Hace unos días el carro de mi hermano se apagó justo cuando íbamos a salir del parqueadero. Él Intentó prenderlo de nuevo, pero no funcionó.
Eso me recordó la recepción del matrimonio de Daniel, hace muchos años, en las afueras de Bogotá.
Creo que fui invitado por rebote, es decir, Daniel es más amigo de Andrés, un gran amigo mío, pero de todas formas la invitación me llegó al email.
Esta decía que la vestimenta debía ser informal chic. Nunca supe bien qué significaba eso, pero supuse que lo que me pusiera ese día, debía estar por encima de lo informal para alcanzar ese chic, fuese lo que fuese eso, que pedían. Internet dice que es una forma de vestir elegante pero cómoda y relajada. Yo y mi falta de mundo.
Ese día, había ríos de trago en la fiesta y muchas personas estaban borrachas. Yo tomé poco, porque aparte de Daniel solo conocía bien a Andrés y Ana María, su novia.
En un momento del a fiesta Daniel comenzó a pasar por las mesas que estaban alrededor de la pista de baile y en cada una brindaba, con el vaso que tenía en la mano, en fondo blanco.
Horas después estaba tendido sobre una, casi rozando la inconsciencia, completamente borracho y María, su esposa, estaba sentada a su lado cuidándole la borrachera. Oí que mucha gente comentaba: “quién sabe cómo va a viajar a la luna de miel en ese estado”.
Me animé un poco y saqué a bailar a Laura. Ella llevaba puesto un vestido plateado largo y escotado que, me pareció, sobrepasaba cualquier nivel chic o, más bien, de chicness. ¡Ay, Laura!
Ahí estaba yo, feliz bailando y riendo con ella, cuando Ana María se acercó por atrás y me dijo en tono emputado, porque Andrés estaba muy tomado: “Alístate que nos vamos ya”.

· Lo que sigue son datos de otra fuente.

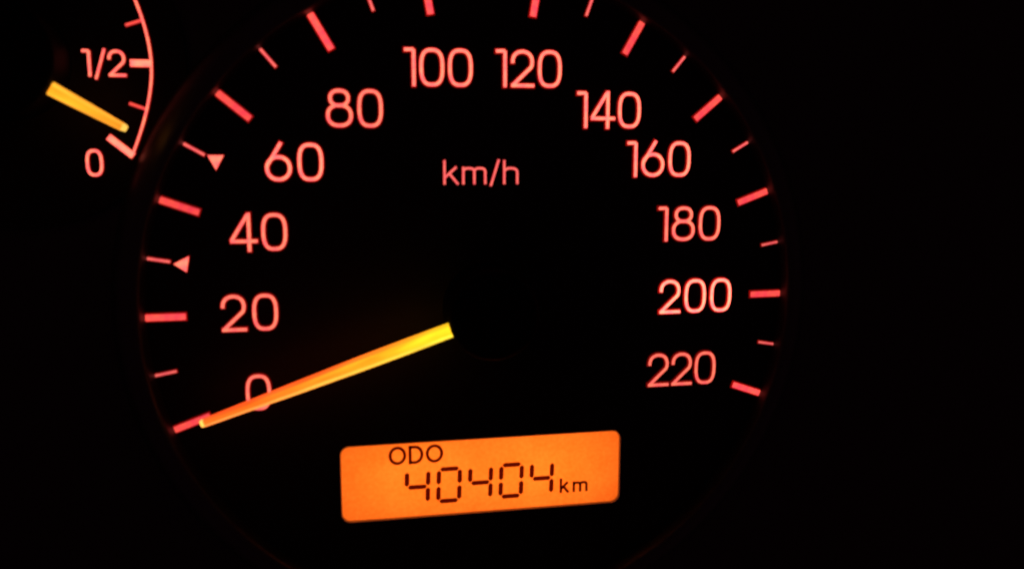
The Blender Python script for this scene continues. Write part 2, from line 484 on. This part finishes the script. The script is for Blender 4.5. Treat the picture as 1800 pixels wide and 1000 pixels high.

Busqué mi chaqueta y junto con Andrés, Ana maría, y Nicolas, el dueño del carro en el que habíamos viajado, caminamos hasta el parqueadero, un lote descampado con piso de grava.
En ese momento comenzó a lloviznar forma copiosa. Hacía frío.
Cuando estábamos en el carro Nicolas lo intento prender y el motor no encendió. Nos bajamos y Andrés y yo nos subimos las mangas de nuestros atuendos chic.
La lluvia había embarrado el piso.
Comenzamos a empujar y Andrés, en medio de su borrachera, no decía nada más que “¡Estartéelo, Estartéelo!”, y luego soltaba una carcajada.
En la última empujada Andrés no calculó bien la fuerza y cayó al piso. Se levantó con las rodillas embarradas, pero seguía riendo y diciendo lo mismo: “¡Estartéelo, Estartéelo!”.
Ana María en medio del frío ardía de rabia y nos miraba sería.
Nuestro esfuerzo valió la pena. El carro prendió y pudimos devolvernos a Bogotá. Cuando íbamos llegando a la ciudad, Nicolás, un fiestero empedernido, nos dijo que si íbamos a un bar buenísimo en el que estaba yo no sé quiensito.
“Como quieran”, respondí. “Hágale”, dijo Andrés emocionado, mientras Ana María seguía muda, al parecer, odiando todo: a nosotros, al mundo, a dios, su existencia, en fin.